TASK PROMPT →
Reproduce all of the data that follows, character for character.

PROVIDED DATA →
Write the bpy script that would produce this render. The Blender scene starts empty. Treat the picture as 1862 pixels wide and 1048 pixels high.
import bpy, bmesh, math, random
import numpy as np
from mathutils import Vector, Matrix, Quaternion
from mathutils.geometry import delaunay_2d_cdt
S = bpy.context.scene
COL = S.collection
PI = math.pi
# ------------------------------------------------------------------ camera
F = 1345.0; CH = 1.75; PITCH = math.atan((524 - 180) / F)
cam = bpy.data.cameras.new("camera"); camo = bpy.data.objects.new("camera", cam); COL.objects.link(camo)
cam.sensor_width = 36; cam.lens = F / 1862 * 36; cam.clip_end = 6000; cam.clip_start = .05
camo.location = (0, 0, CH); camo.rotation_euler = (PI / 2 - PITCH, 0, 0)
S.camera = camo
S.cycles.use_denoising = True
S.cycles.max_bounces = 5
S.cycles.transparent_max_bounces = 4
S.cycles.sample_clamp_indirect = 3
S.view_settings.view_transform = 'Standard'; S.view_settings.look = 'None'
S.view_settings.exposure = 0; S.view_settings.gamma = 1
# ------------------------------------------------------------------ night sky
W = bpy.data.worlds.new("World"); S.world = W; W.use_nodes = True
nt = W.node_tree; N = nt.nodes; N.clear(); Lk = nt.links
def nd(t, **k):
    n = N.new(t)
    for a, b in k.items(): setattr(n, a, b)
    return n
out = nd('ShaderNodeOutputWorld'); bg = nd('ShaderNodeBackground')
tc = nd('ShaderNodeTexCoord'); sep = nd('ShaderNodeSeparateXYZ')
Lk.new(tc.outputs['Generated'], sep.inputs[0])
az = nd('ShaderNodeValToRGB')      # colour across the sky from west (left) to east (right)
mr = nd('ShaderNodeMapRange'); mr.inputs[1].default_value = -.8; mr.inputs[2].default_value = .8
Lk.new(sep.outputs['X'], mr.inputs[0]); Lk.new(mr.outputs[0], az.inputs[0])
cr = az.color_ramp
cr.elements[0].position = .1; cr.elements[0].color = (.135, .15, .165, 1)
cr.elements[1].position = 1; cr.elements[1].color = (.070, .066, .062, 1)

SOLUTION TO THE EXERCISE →
Write the bpy script that would produce this render. The Blender scene starts empty. Treat the picture as 1862 pixels wide and 1048 pixels high.
import bpy, bmesh, math, random
import numpy as np
from mathutils import Vector, Matrix, Quaternion
from mathutils.geometry import delaunay_2d_cdt
S = bpy.context.scene
COL = S.collection
PI = math.pi
# ------------------------------------------------------------------ camera
F = 1345.0; CH = 1.75; PITCH = math.atan((524 - 180) / F)
cam = bpy.data.cameras.new("camera"); camo = bpy.data.objects.new("camera", cam); COL.objects.link(camo)
cam.sensor_width = 36; cam.lens = F / 1862 * 36; cam.clip_end = 6000; cam.clip_start = .05
camo.location = (0, 0, CH); camo.rotation_euler = (PI / 2 - PITCH, 0, 0)
S.camera = camo
S.cycles.use_denoising = True
S.cycles.max_bounces = 5
S.cycles.transparent_max_bounces = 4
S.cycles.sample_clamp_indirect = 3
S.view_settings.view_transform = 'Standard'; S.view_settings.look = 'None'
S.view_settings.exposure = 0; S.view_settings.gamma = 1
# ------------------------------------------------------------------ night sky
W = bpy.data.worlds.new("World"); S.world = W; W.use_nodes = True
nt = W.node_tree; N = nt.nodes; N.clear(); Lk = nt.links
def nd(t, **k):
    n = N.new(t)
    for a, b in k.items(): setattr(n, a, b)
    return n
out = nd('ShaderNodeOutputWorld'); bg = nd('ShaderNodeBackground')
tc = nd('ShaderNodeTexCoord'); sep = nd('ShaderNodeSeparateXYZ')
Lk.new(tc.outputs['Generated'], sep.inputs[0])
az = nd('ShaderNodeValToRGB')      # colour across the sky from west (left) to east (right)
mr = nd('ShaderNodeMapRange'); mr.inputs[1].default_value = -.8; mr.inputs[2].default_value = .8
Lk.new(sep.outputs['X'], mr.inputs[0]); Lk.new(mr.outputs[0], az.inputs[0])
cr = az.color_ramp
cr.elements[0].position = .1; cr.elements[0].color = (.135, .15, .165, 1)
cr.elements[1].position = 1; cr.elements[1].color = (.070, .066, .062, 1)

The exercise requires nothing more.